I tried Aloft and watched their videos. I think it is garbage. Assigning quality by purely pulling numbers out the air (3.2, 3.4, this one was probably a little better so 3.6...shouldn't the better property be 3.2 since Q2 is better than Q3?). How did that pass muster with the GSE's?
Who said that it did? I do not believe that you will find anything where the GSEs have endorsed that tool, or any tool.

It is up to the appraiser to test these tools and see how they really work. As I said before, I have looked at many appraiser tools, and there are some that I simply would not use because they do not employ recognized methods correctly, at least not according to my textbooks.
 
There are hundreds of experienced appraisal educators, including those with a deep background in valuation theory, market modeling, and regulatory compliance. But instead of choosing a neutral, well-established source grounded in analytical rigor, they handed the mic to Aloft—a tech startup known more for automation, fast turnarounds, and software promotion than for actual valuation depth.
And? The new UAD course is just that - a course on UAD 3.6. It is not a course on how to develop an appraisal. Such material was intentionally avoided.
 
Heather Sullivan.
Still waiting for you to cite anything where either GSE has endorsed, approved or recommended any specific adjustment/appraisal tool :)
 
Still waiting for you to cite anything where either GSE has endorsed, approved or recommended any specific adjustment/appraisal tool :)
I have given you plenty of citations you just refuse to accept them just like you refused to accept the Bradley’s collusion with McKissock which was proven to be correct. :)
 
I have given you plenty of citations you just refuse to accept them just like you refused to accept the Bradley’s collusion with McKissock which was proven to be correct. :)
The citations you provided are related to the training material. I asked for a citation related to the adjustment tool. What you refuse to accept is that those are two different things.
 
Still waiting for you to cite anything where either GSE has endorsed, approved or recommended any specific adjustment/appraisal tool :)
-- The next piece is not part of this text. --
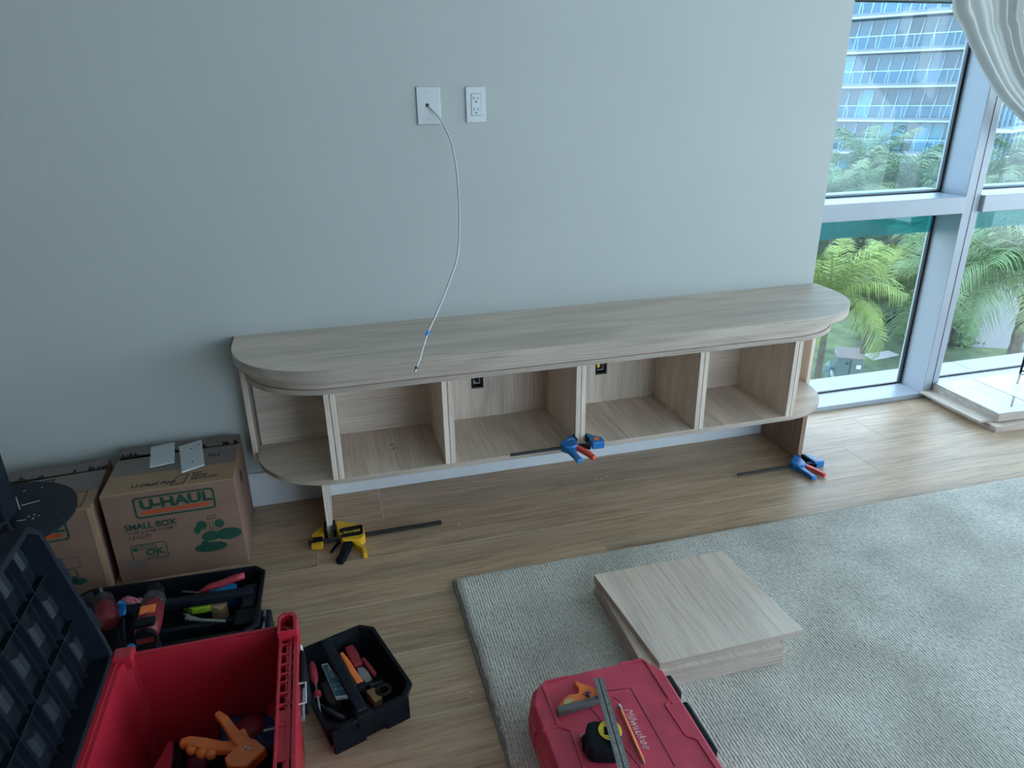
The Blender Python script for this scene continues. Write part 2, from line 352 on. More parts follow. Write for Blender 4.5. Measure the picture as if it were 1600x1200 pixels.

You’re moving the goalposts.


I never said Fannie or Freddie “endorsed” a specific tool. The concern is broader: when the GSEs write the curriculum (like the UAD 3.6 course), train the instructors, and select private partners like Aloft to deliver it—they control the message.


And when someone like Heather Sullivan, who developed training at Aloft (a company built around proprietary tools), moves into a policy role at Fannie Mae—it’s fair to question how much independence really exists between tech platforms, education, and regulation.


It’s not about naming a tool. It’s about how the profession is being steered—by the same institutions shaping the rules, the training, and, increasingly, the voices delivering both.